There's one other facet of George Will's eruption of dyspepsia at Mitt Romney on Sunday that's worth noting. Conor is right that it was a nihilist column, with no real endorsement of anyone else. But what I also notice was the initial credentializing Obama attack:
Obama, a floundering naif who thinks ATMs aggravate unemployment, is bewildered by a national tragedy of shattered dreams, decaying workforce skills and forgone wealth creation.
Let's first note what this "floundering naif" has handled since arriving in the Oval Office: the worst recession since the 1930s, a mass revolt in the Arab world, a nuclear threat from Iran, two wars we had lost or were losing, a debt that, even if he had done nothing, would have been record-breaking, a global and domestic economy in the midst of tectonic changes. Let's assume the worst: that the stimulus only stopped the bleeding; that our influence in the Arab world had been decimated and he has not been able to turn it around, that healthcare and financial reform were too compromised by Congressional cooptation of them, that he has dropped the ball on tax reform.
I think you can make all sorts of legitimate criticisms, but none of them make Obama a "floundering naif". Compared with Bush on 9/11? Compared with Clinton's first chaotic two years? A man with Clinton, Gates, Panetta and Petraeus on his team? And note Will's only evidence for this is that Obama "thinks ATMs aggravate unemployment". But when you look up the source of that, you find Obama was only using an example of how technology and automation is indeed wiping out whole sectors of employment with dizzying speed. Does Will think that automatic banking at ATMs or online has created employment? Does he have a proposal for tackling mass unemployment at a time of technological acceleration that is wiping out job after job?

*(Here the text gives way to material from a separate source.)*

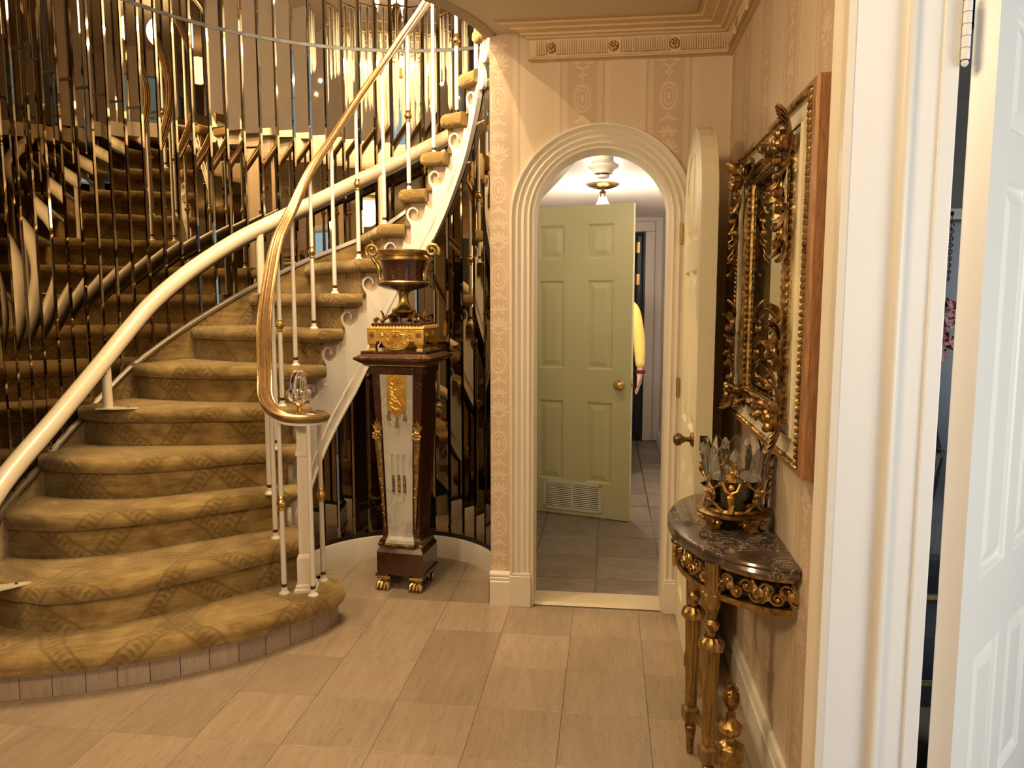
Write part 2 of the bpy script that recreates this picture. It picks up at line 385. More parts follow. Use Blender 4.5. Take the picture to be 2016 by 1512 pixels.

I'm still waiting for a truly interesting or cogent critique of what Obama has done wrong from the right. A critique that intelligently cites the historical context in which this poor fucker is working. Here is the "floundering naif"'s Inaugural address:
Our nation is at war, against a far-reaching network of violence and hatred. Our economy is badly weakened, a consequence of greed and irresponsibility on the part of some, but also our collective failure to make hard choices and prepare the nation for a new age. Homes have been lost; jobs shed; businesses shuttered. Our health care is too costly; our schools fail too many; and each day brings further evidence that the ways we use energy strengthen our adversaries and threaten our planet.
These are the indicators of crisis, subject to data and statistics. Less measurable but no less profound is a sapping of confidence across our land — a nagging fear that America's decline is inevitable, and that the next generation must lower its sights.
Today I say to you that the challenges we face are real. They are serious and they are many. They will not be met easily or in a short span of time…
With hope and virtue, let us brave once more the icy currents, and endure what storms may come.
Naif? Really? He never saw this coming?